## EXERCISE OBJECTIVE
Look through the data below and say how many of its lines contain "this", adding nothing else.

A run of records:
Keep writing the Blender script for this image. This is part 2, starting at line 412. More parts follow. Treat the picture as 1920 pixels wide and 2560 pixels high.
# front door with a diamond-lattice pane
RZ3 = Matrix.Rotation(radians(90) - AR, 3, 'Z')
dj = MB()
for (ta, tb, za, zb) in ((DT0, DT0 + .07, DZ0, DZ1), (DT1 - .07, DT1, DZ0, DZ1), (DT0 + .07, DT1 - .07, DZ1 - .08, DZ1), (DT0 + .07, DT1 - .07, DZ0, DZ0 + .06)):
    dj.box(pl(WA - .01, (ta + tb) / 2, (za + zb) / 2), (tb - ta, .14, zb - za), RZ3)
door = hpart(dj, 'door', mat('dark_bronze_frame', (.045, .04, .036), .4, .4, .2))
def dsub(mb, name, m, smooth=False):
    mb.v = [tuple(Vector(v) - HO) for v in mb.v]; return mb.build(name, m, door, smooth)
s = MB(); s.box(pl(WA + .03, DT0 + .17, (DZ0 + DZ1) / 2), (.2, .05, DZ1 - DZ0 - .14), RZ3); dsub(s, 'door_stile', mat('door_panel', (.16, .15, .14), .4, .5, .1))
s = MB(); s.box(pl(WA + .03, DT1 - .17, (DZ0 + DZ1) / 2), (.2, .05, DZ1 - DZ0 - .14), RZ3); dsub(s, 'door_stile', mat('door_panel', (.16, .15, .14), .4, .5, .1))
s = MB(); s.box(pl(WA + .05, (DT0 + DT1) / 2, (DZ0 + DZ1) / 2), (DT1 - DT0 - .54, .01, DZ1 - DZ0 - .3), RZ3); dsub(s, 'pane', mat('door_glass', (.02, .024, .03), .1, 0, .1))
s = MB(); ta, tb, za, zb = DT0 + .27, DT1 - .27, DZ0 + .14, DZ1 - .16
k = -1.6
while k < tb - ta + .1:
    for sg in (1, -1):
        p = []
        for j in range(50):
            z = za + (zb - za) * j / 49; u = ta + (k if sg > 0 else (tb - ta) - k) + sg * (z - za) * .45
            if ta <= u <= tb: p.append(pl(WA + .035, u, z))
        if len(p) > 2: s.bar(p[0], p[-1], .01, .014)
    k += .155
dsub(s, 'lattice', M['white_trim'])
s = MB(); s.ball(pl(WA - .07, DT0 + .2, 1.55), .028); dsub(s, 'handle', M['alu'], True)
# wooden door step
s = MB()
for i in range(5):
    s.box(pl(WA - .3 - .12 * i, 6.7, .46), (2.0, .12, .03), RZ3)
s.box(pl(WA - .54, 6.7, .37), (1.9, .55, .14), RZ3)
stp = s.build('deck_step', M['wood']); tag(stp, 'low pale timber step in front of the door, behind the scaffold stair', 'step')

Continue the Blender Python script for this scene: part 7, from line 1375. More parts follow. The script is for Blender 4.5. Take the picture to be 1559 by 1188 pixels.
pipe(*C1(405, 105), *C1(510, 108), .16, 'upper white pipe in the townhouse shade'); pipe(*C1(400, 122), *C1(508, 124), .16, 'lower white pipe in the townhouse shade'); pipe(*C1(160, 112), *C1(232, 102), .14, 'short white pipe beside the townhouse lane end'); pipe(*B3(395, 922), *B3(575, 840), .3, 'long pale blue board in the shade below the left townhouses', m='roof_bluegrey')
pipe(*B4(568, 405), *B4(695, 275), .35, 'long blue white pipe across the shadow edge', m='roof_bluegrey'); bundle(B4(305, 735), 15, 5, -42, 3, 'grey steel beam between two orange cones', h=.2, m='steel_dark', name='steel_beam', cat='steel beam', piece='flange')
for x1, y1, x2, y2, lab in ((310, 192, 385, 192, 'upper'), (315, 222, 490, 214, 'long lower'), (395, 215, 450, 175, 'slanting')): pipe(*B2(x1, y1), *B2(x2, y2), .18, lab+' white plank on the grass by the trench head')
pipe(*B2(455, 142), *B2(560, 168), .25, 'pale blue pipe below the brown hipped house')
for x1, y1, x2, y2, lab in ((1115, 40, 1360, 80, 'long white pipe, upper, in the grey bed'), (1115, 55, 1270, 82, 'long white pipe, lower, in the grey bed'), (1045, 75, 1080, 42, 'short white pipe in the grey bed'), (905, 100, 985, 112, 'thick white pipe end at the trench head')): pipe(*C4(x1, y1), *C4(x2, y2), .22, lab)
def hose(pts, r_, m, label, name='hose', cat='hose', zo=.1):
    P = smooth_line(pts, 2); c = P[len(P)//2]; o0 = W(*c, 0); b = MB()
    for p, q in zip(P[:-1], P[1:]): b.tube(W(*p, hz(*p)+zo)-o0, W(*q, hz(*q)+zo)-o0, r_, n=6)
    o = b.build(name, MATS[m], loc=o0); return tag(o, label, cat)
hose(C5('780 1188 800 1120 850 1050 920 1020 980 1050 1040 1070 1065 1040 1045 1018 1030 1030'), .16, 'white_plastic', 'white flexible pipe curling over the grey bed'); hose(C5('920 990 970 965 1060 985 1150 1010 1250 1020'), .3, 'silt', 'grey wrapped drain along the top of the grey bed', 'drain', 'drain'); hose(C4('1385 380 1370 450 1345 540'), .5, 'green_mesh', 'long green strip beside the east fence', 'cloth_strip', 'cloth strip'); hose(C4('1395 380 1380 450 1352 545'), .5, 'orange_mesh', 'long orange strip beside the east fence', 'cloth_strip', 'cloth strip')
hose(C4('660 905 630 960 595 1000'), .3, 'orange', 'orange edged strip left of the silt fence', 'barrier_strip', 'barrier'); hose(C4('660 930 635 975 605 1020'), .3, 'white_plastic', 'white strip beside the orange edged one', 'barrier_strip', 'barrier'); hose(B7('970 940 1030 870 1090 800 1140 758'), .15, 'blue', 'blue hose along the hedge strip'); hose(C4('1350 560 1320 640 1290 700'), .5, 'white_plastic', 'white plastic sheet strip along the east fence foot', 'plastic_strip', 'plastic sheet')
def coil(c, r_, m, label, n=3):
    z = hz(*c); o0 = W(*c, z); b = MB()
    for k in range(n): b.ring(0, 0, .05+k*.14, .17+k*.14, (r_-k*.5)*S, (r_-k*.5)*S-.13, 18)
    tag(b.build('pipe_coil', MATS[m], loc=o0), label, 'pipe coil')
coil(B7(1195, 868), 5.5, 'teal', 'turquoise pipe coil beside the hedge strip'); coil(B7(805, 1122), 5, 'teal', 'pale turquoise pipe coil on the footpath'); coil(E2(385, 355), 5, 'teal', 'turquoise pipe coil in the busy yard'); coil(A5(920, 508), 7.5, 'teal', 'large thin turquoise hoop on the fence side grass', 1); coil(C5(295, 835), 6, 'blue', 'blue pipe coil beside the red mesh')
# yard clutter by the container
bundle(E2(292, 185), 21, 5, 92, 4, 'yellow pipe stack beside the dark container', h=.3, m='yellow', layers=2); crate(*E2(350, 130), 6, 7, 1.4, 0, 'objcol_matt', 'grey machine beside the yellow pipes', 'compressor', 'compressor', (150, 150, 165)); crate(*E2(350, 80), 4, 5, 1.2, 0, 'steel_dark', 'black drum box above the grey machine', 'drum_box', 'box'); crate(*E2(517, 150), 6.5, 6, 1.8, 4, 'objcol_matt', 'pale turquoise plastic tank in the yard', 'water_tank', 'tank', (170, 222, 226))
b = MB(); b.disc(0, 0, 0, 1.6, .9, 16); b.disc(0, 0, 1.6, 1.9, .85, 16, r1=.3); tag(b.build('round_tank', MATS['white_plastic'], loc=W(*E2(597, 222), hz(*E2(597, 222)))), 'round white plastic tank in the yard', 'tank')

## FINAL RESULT
2